Come ti dicevo prima, alla comunicazione sui media si affianca un lavoro metodico di educazione. Li si insegna anche ad usare lo spray anti-orso anche ai bambini non tanto perché venga utilizzato, in quanto molto rare sono le situazioni di reale necessità, quanto piuttosto perché dà una sensazione di sicurezza che permette di gestire con maggiore tranquillità una possibile situazione di pericolo».
Puoi fare qualche esempio di altre azioni messe in campo nella Bow Valley per la gestione della fauna?

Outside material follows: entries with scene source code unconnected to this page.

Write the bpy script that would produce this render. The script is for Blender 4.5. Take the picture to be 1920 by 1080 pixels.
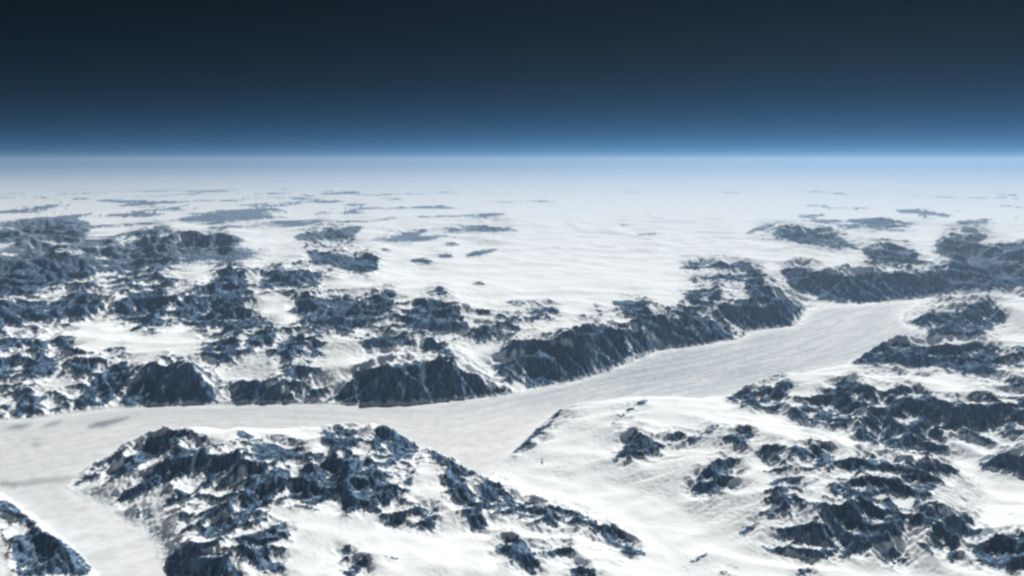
import bpy, math
import numpy as np

# ------------------------------------------------------------------ camera, sky, sun, exposure
scene = bpy.context.scene
for o in list(bpy.data.objects):
    bpy.data.objects.remove(o)

CAM_H = 10500.0                 # flying height in metres above the glacier
FPX = 1663.0                    # focal length in photo pixels (1920 wide)
PITCH = math.atan((540 - 299) / FPX)
cam = bpy.data.cameras.new('camera')
cam.sensor_width = 36.0
cam.lens = 36.0 * FPX / 1920.0
cam.clip_start = 50.0
cam.clip_end = 8.0e6
cam_ob = bpy.data.objects.new('camera', cam)
cam_ob.location = (0, 0, CAM_H)
cam_ob.rotation_euler = (math.pi / 2 - PITCH, 0, 0)
scene.collection.objects.link(cam_ob)
scene.camera = cam_ob

SUN_EL, SUN_AZ = math.radians(37), math.radians(24)     # azimuth: clockwise from straight ahead (+Y)
world = bpy.data.worlds.new('World')
scene.world = world
world.use_nodes = True
nt = world.node_tree
bg = nt.nodes['Background']
sky = nt.nodes.new('ShaderNodeTexSky')
sky.sky_type = 'NISHITA'
sky.sun_disc = False
sky.sun_elevation = SUN_EL
sky.sun_rotation = SUN_AZ
sky.altitude = 12000
sky.air_density = 0.3
sky.dust_density = 0.0
sky.ozone_density = 4.0
tint = nt.nodes.new('ShaderNodeMix'); tint.data_type = 'RGBA'; tint.blend_type = 'MULTIPLY'
tint.inputs['Factor'].default_value = 1.0
tint.inputs[7].default_value = (0.46, 0.42, 0.064, 1)
gam = nt.nodes.new('ShaderNodeGamma'); gam.inputs[1].default_value = 2.6
nt.links.new(sky.outputs[0], gam.inputs[0])
nt.links.new(gam.outputs[0], tint.inputs[6])
nt.links.new(tint.outputs[2], bg.inputs[0])
bg.inputs[1].default_value = 0.05

sun = bpy.data.lights.new('sun', 'SUN')
sun.energy = 5.0
sun.angle = math.radians(0.5)
sun.color = (1.0, 0.925, 0.80)
sun_ob = bpy.data.objects.new('sun', sun)
sun_ob.rotation_euler = (-(math.pi / 2 - SUN_EL), 0, -SUN_AZ)
scene.collection.objects.link(sun_ob)

vs = scene.view_settings
vs.view_transform = 'Standard'
vs.look = 'None'
vs.exposure = 0.44
vs.gamma = 1.0
vs.use_curve_mapping = False
scene.render.engine = 'CYCLES'
scene.cycles.use_denoising = True
scene.cycles.max_bounces = 6
scene.cycles.diffuse_bounces = 3
scene.cycles.volume_bounces = 2
scene.cycles.pixel_filter_type = 'BLACKMAN_HARRIS'
scene.cycles.filter_width = 2.6

# ------------------------------------------------------------------ pixel <-> world
SP, CP = math.sin(PITCH), math.cos(PITCH)

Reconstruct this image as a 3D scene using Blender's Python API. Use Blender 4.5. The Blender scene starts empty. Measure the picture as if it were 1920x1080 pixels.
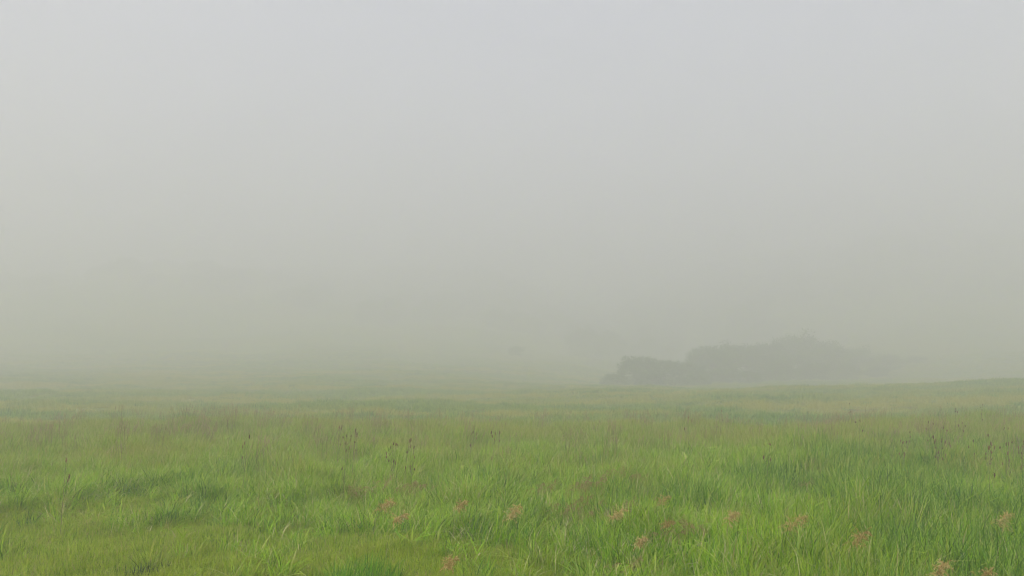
import bpy, math, random
import numpy as np
from math import radians, sin, cos, pi

S = bpy.context.scene
C = S.collection
rng = np.random.default_rng(11)

# ------------------------------------------------------------------ camera
CAM_H = 2.7
FPX = 1500.0                      # focal length in pixels of the 1920 wide photo
PITCH = math.atan(150.0 / FPX)    # horizon lies 150 px under the centre
cam_d = bpy.data.cameras.new('camera')
cam_d.sensor_width = 36.0
cam_d.lens = 36.0 * FPX / 1920.0
cam_d.clip_start = 0.05
cam_d.clip_end = 4000
cam = bpy.data.objects.new('camera', cam_d)
cam.location = (0, 0, CAM_H)
cam.rotation_euler = (radians(90) + PITCH, 0, 0)
C.objects.link(cam)
S.camera = cam

# ------------------------------------------------------------------ sky, sun
SUN_ELEV, SUN_AZ = radians(50), radians(196)      # azimuth clockwise from +Y
w = bpy.data.worlds.new('World')
S.world = w
w.use_nodes = True
nt = w.node_tree
nt.nodes.clear()
sky = nt.nodes.new('ShaderNodeTexSky')
sky.sky_type = 'NISHITA'
sky.sun_disc = False
sky.sun_elevation = SUN_ELEV
sky.sun_rotation = SUN_AZ
sky.air_density = 1.0
sky.dust_density = 4.0
hsv = nt.nodes.new('ShaderNodeHueSaturation')      # a cloud deck over the fog: nearly no blue
hsv.inputs['Saturation'].default_value = 0.56
hsv.inputs['Value'].default_value = 1.0
bg = nt.nodes.new('ShaderNodeBackground')
bg.inputs['Strength'].default_value = 0.15
wo = nt.nodes.new('ShaderNodeOutputWorld')
nt.links.new(sky.outputs[0], hsv.inputs['Color'])
nt.links.new(hsv.outputs[0], bg.inputs['Color'])
nt.links.new(bg.outputs[0], wo.inputs['Surface'])

sun_d = bpy.data.lights.new('sun', 'SUN')
sun_d.energy = 1.5
sun_d.angle = radians(12)
sun_d.color = (1.0, 0.96, 0.90)
sun = bpy.data.objects.new('sun', sun_d)
sun.rotation_euler = (pi / 2 - SUN_ELEV, 0, pi - SUN_AZ)
C.objects.link(sun)

vs = S.view_settings
S.display_settings.display_device = 'sRGB'
vs.view_transform = 'Standard'
vs.look = 'None'
vs.exposure = 0.61
vs.gamma = 1.0
vs.use_curve_mapping = False

cy = S.cycles
cy.max_bounces = 12
cy.diffuse_bounces = 3
cy.glossy_bounces = 1
cy.transmission_bounces = 4
cy.transparent_max_bounces = 8
cy.volume_bounces = 5
cy.filter_width = 1.15
cy.use_denoising = True
try:
    cy.denoiser = 'OPENIMAGEDENOISE'
    cy.denoising_input_passes = 'RGB_ALBEDO_NORMAL'
except Exception:
    pass
cy.sample_clamp_indirect = 4.0
cy.caustics_reflective = False
cy.caustics_refractive = False

HAZE_DENSITY = 0.0088

# ------------------------------------------------------------------ helpers
def tag(o, label=None, cat=None, group=None, kind=None):
    if label: o['label'] = label
    if cat: o['category'] = cat
    if group: o['group'] = group
    if kind: o['kind'] = kind
    return o

def smooth(a, b, v):
    t = np.clip((v - a) / (b - a), 0, 1)
    return t * t * (3 - 2 * t)

_ph = np.random.default_rng(3).uniform(0, 6.28, (40, 2))
_dr = np.random.default_rng(4).uniform(0, 6.28, 40)

def vnoise(x, y, scale, seed=0):
    """smooth pseudo noise in -1..1 from summed rotated sines"""
    x = np.asarray(x, float); y = np.asarray(y, float)
    r = np.zeros_like(x + y)
    for k in range(5):
        a = _dr[(seed * 5 + k) % 40]
        f = 6.28 / scale * (0.7 + 0.33 * k)
        r = r + np.sin((x * cos(a) + y * sin(a)) * f + _ph[(seed * 5 + k) % 40, 0]
                       + 1.3 * np.sin((x * sin(a) - y * cos(a)) * f * 0.6 + _ph[(seed * 5 + k) % 40, 1]))
    return r / 3.2

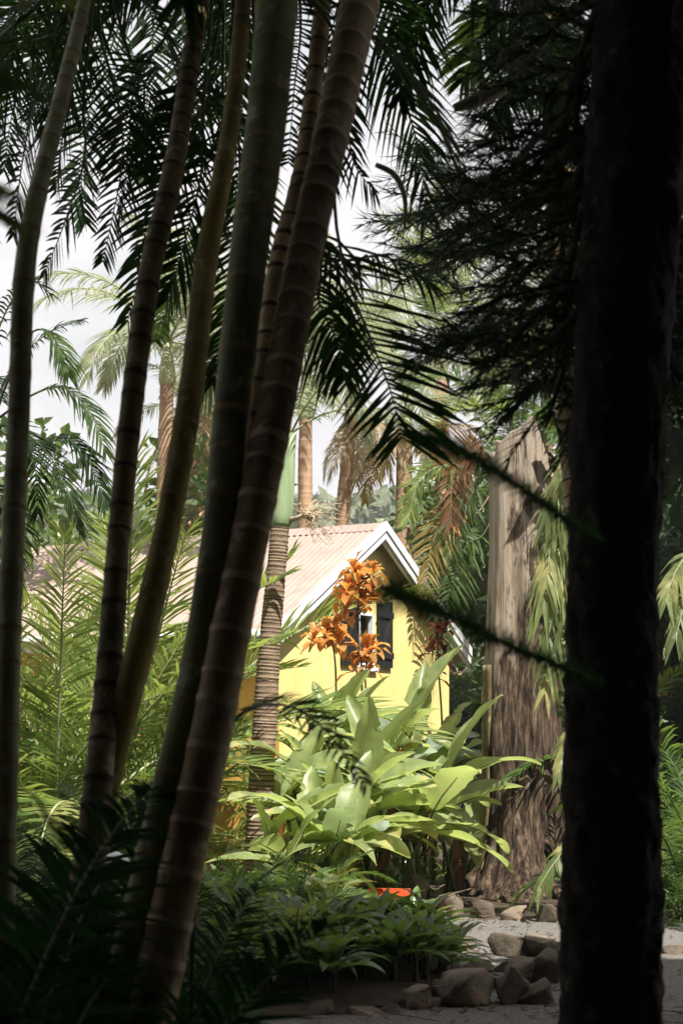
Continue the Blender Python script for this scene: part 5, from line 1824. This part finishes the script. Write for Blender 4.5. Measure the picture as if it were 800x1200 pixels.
w = bpy.data.worlds.new('World')
sc.world = w
w.use_nodes = True
nt = w.node_tree
nt.nodes.clear()
out = nt.nodes.new('ShaderNodeOutputWorld')
sky = nt.nodes.new('ShaderNodeTexSky')
sky.sky_type = 'NISHITA'
sky.sun_disc = False
sky.sun_elevation = math.asin(SUN.z)
sky.sun_rotation = math.atan2(SUN.x, SUN.y)
bg = nt.nodes.new('ShaderNodeBackground')
bg.inputs[1].default_value = .05
nt.links.new(sky.outputs[0], bg.inputs[0])
bg2 = nt.nodes.new('ShaderNodeBackground')
bg2.inputs[1].default_value = .47
tc = nt.nodes.new('ShaderNodeTexCoord')
nz = tex_noise(nt, 2.6, 7, vec=tc.outputs['Generated'], stretch=(1, 1, 2.2))
fac = ramp(nt, nz, [(.30, .82), (.52, 1)])
nz2 = tex_noise(nt, 4.2, 6, vec=tc.outputs['Generated'], stretch=(1, 1, 2))
ccol = ramp(nt, nz2, [(.35, (.72, .74, .77)), (.6, (.97, .93, .95))])
nt.links.new(ccol, bg2.inputs[0])
mx = nt.nodes.new('ShaderNodeMixShader')
nt.links.new(fac, mx.inputs[0])
nt.links.new(bg.outputs[0], mx.inputs[1])
nt.links.new(bg2.outputs[0], mx.inputs[2])
nt.links.new(mx.outputs[0], out.inputs['Surface'])

cam = bpy.data.cameras.new('camera')
cam.sensor_fit = 'VERTICAL'
cam.sensor_height = 36
cam.sensor_width = 24
cam.lens = 54
cam.shift_y = (HZ - 600) / 1200
cam.clip_end = 600
cam.clip_start = .05
cam.dof.use_dof = True
cam.dof.focus_distance = 14.5
cam.dof.aperture_fstop = 3.8
co = bpy.data.objects.new('camera', cam)
COL.objects.link(co)
co.location = cam_loc
co.rotation_euler = (R(90), 0, 0)
sc.camera = co

sc.view_settings.view_transform = 'Standard'
sc.view_settings.look = 'None'
sc.view_settings.gamma = 1
sc.view_settings.exposure = 1.25
sc.view_settings.use_curve_mapping = False
cy = sc.cycles
cy.max_bounces = 6
cy.diffuse_bounces = 3
cy.glossy_bounces = 2
cy.transmission_bounces = 4
cy.use_denoising = True
cy.sample_clamp_indirect = 6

«Ad esempio ci sono i cassonetti con maniglia tale da non poter essere aperti dall’orso anche in città e che all’inizio ho fatto fatica io stesso ad aprire, i ranger avvisano runner e turisti in modo che possano evitare un certo sentiero nel momento in cui viene avvistato un orso, Parks Canada quotidianamente pubblica su una pagina web dedicata gli eventuali spostamenti di branchi o animali potenzialmente pericolosi e aree di parchi vengono completamente chiuse al pubblico in funzione di certe attività della fauna (stagione degli amori, stagione dei cuccioli, branchi che si sfamano etc). C’è poi un numero di telefono messo a disposizione dei cittadini per richiedere l’intervento in caso di incontro in ambiente urbano di animali che mostrano un comportamento ostile».
Del documentario mi ha molto colpito che la municipalità provvede a sostituire nei giardini privati certi alberi da frutto con alberi puramente ornamentali. E i proprietari sembrano esserne contenti. Come si arriva secondo te a questo livello di accettazione?
«Se ne percepisce il vantaggio sia per l’uomo e sia per la fauna. Nella Bow Valley la presenza della fauna in città viene sempre scoraggiata poiché non è comunque naturale e può essere comunque fonte di conflitto».
Quali differenze e quali aspetti simili ci sono tra la Bow Valley e alcune realtà italiane come ad esempio l’Abruzzo o il Trentino dove ci sono orsi o tutto l’arco alpino dove si sta assistendo al ritorno sempre più pervasivo del lupo?
«Secondo me ci sono tante differenze ma anche tanti aspetti simili. Per quanto riguarda gli aspetti simili, per esempio, in entrambi i posti si possono individuare corridoi ecologici di piccola e grande scala. Parlando delle differenze sicuramente il Canada ha degli spazi enormi ad elevata naturalità mentre il nostro territorio è molto più antropizzato e frammentato ma in entrambi i casi il problema di gestire la fauna selvatica che si avvicina ai centri abitati è il medesimo. Certamente il territorio trentino presenta molti più frutteti e campi rispetto al Canada ma questi risultano essere semplicemente i dati di input intrinseci del territorio da cui far partire la medesima analisi».
Tu sei nato e hai studiato a Trento quindi conosci nello specifico la realtà del Trentino. È possibile secondo te esportare questo modello virtuoso che è rappresentato dalla Bow Valley anche in Trentino?
«Secondo me si può fare molto per favorire la convivenza con la fauna selvatica ispirandosi al modello canadese. Molte soluzioni di gestione (cassonetti anti-orso, sovrappassi stradali) sono perfettamente realizzabili e in alcune realtà sono state già adottate soluzioni simili. Molto si può fare nella direzione dell’accettazione della coesistenza. Sicuramente dei programmi di educazione e sensibilizzazione sono auspicabili e portano nel tempo all’attenuazione dei conflitti e soprattutto ad una maggiore consapevolezza del territorio che ci circonda».